BELARUS NEWS AND ANALYSIS

DATE:

30/01/2011

Belarus places KGB agents in reform leader's flat

A Belarussian presidential candidate who was released from prison this weekend remains under house arrest, where KGB agents deny him access to the telephone or the news, his wife said Sunday.

Vladimir Neklyayev, 64, was among five presidential candidates charged with instigating riots on December 19, when tens of thousands of people protested Alexander Lukashenko being declared winner of the election that had been denounced as undemocratic by international observers.

A popular poet who leads the Tell the Truth civic organisation, Neklyayev was sent home Saturday along with the award-winning journalist Irina Khalip -- the wife of another imprisoned opposition candidate.

The unexpected releases came just two days before the European Union considers a fresh round of travel and other sanctions against the former Soviet republic's leaders.

Neklyayev's wife Olga told AFP that two KGB security officers had been placed in the opposition leader's Minsk apartment to monitor his movements and prevent him from making contact with anyone but herself and his attorney.

"He is prohibited from reading the news, talking on the phone or using the Internet," she said by telephone, adding that security service agents had taken over one of the two rooms of their tiny flat.

Khalip's mother Lyutsina reported similar conditions for the Minsk bureau chief of Russia's opposition Novaya Gazeta newspaper.

"Her apartment will always have two KGB agents and she is not allowed to go outside," Lyutsina said.

Besides her lawyer, Khalip was only allowed to see her three-year-old son Danik, who became the subject of a brief custody battle with the authorities while the journalist remained locked behind bars.

"It is like being in jail, only at home," Khalip's mother said.

Khalip is married to Andrei Sannikov, who has remained in a KGB prison since the protests.

In power for 16 years, Lukashenko was sworn in for a fourth term in office on January 21 during a ceremony that was boycotted by the European Union and the United States.

Washington and Brussels have used unusually strong language to condemn the post-election crackdown, with the European Union preparing to new sanctions against Belarus on Monday.

A former collective farm boss who famously voted against the Soviet Union's disbandment, Lukashenko has remained defiant since election day and accused neighbouring Poland and Germany of plotting to unseat him from power.

But while continuing to talk tough in public, Lukashenko appears to be making small moves aimed at reconciling his relations with Europe and avoiding all-out isolation.

His country's security services have released most of the nearly 700 demonstrators they detained on election day, with another candidate -- Vitaly Rymashevsky -- freed from prison on January 3.
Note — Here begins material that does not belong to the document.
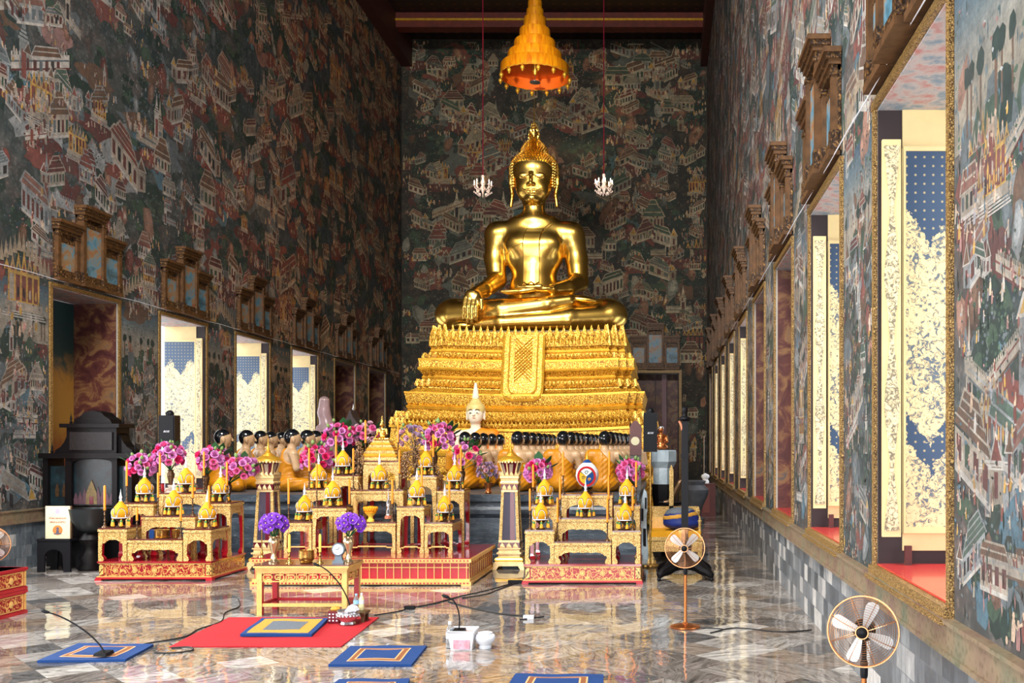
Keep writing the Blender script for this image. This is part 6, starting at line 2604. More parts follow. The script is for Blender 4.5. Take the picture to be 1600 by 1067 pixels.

Seven people were released in all on Saturday, including Neklyayev's election campaign assistant Sergei Voznyak.

Voznyak told AFP that he remained under investigation but was allowed to walk the streets of Minsk.

"I am very glad to be free because the conditions they keep you in (during pre-trail detention) are quite simply infernal," Vozbyak said.

"I am surprised that more people do not confess (to crimes they did not commit) simply to get tranferred to the regular prison."